— START SOURCE DATA —

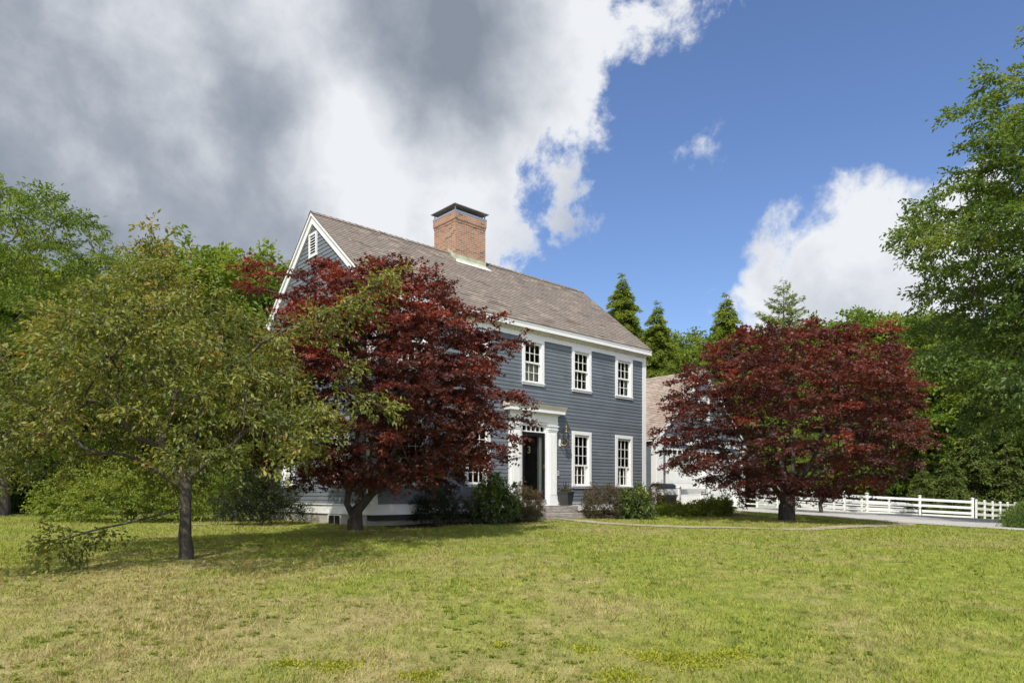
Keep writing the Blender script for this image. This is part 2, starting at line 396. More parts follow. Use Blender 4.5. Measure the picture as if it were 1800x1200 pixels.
tag(path, 'narrow tan footpath curving from the granite steps to the driveway', 'path', kind='structure')
spath = strip('side_path', [(-9.6, 19.6), (-8.0, 19.3), (-6.6, 19.2)], [(-9.6, 19.1), (-8.0, 18.9), (-6.6, 18.8)], M['path'], .014, 4, 20, .04, 3)
tag(spath, 'short pale path beside the left end of the house', 'path', kind='structure')

# ------------------------------------------------------------------ house
TH = R(47.767)
U = np.array([math.sin(TH), math.cos(TH)]); Vv = np.array([-math.cos(TH), math.sin(TH)])
P0 = np.array([-3.5014, 17.2]); RZ = math.atan2(U[1], U[0])
L, D2 = 11.143, 3.105; DP = 2*D2
def house_xy(s, t): return P0+s*U+t*Vv
def house_st(x, y):
    d = np.stack([np.asarray(x)-P0[0], np.asarray(y)-P0[1]], -1); return d@U, d@Vv
GW, GOH = .224, .108
ZR, ZE = 8.81, 5.994
SL = (ZR-ZE)/(D2+GW)
def roof_z(t): return ZR-SL*abs(t-D2)

house = empty('colonial_house', (P0[0], P0[1], 0), RZ)
tag(house, 'two-storey blue-grey clapboard house with white trim, black front door and brick chimney', 'house')

ST0, ST1 = .60, 5.575
def siding(mb, frame, z0, z1, span, openings, e=.112, proud=.016):
    z = z0
    while z < z1-1e-4:
        zt = min(z+e, z1); zc = (z+zt)/2
        a, b = span(zc)
        if b-a > .02:
            iv = [(a, b)]
            for (o0, o1, oz0, oz1) in openings:
                if oz0 < zc < oz1:
                    nv = []
                    for (p, q) in iv:
                        if o1 <= p or o0 >= q: nv.append((p, q)); continue
                        if o0 > p: nv.append((p, o0))
                        if o1 < q: nv.append((o1, q))
                    iv = nv
            a0, b0 = span(z); a1, b1 = span(zt)
            for (p, q) in iv:
                p0 = a0 if p == a else p; p1 = a1 if p == a else p
                q0 = b0 if q == b else q; q1 = b1 if q == b else q
                mb.poly([frame(p0, proud, z), frame(q0, proud, z), frame(q1, .002, zt), frame(p1, .002, zt)])
                mb.poly([frame(p0, 0, z), frame(q0, 0, z), frame(q0, proud, z), frame(p0, proud, z)])
        z = zt
front = lambda a, o, z: (a, -o, z)
left = lambda a, o, z: (-o, a, z)
right = lambda a, o, z: (L+o, a, z)
back = lambda a, o, z: (a, DP+o, z)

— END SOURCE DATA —

| DESCRIPTION OF THE TASK |
Write out the lines from the start of the material to the line with "tag(house, 'two-storey blue-grey", inclusive and exactly. Skip the pictures.

| THE ANSWER |
Keep writing the Blender script for this image. This is part 2, starting at line 396. More parts follow. Use Blender 4.5. Measure the picture as if it were 1800x1200 pixels.
tag(path, 'narrow tan footpath curving from the granite steps to the driveway', 'path', kind='structure')
spath = strip('side_path', [(-9.6, 19.6), (-8.0, 19.3), (-6.6, 19.2)], [(-9.6, 19.1), (-8.0, 18.9), (-6.6, 18.8)], M['path'], .014, 4, 20, .04, 3)
tag(spath, 'short pale path beside the left end of the house', 'path', kind='structure')

# ------------------------------------------------------------------ house
TH = R(47.767)
U = np.array([math.sin(TH), math.cos(TH)]); Vv = np.array([-math.cos(TH), math.sin(TH)])
P0 = np.array([-3.5014, 17.2]); RZ = math.atan2(U[1], U[0])
L, D2 = 11.143, 3.105; DP = 2*D2
def house_xy(s, t): return P0+s*U+t*Vv
def house_st(x, y):
    d = np.stack([np.asarray(x)-P0[0], np.asarray(y)-P0[1]], -1); return d@U, d@Vv
GW, GOH = .224, .108
ZR, ZE = 8.81, 5.994
SL = (ZR-ZE)/(D2+GW)
def roof_z(t): return ZR-SL*abs(t-D2)

house = empty('colonial_house', (P0[0], P0[1], 0), RZ)
tag(house, 'two-storey blue-grey clapboard house with white trim, black front door and brick chimney', 'house')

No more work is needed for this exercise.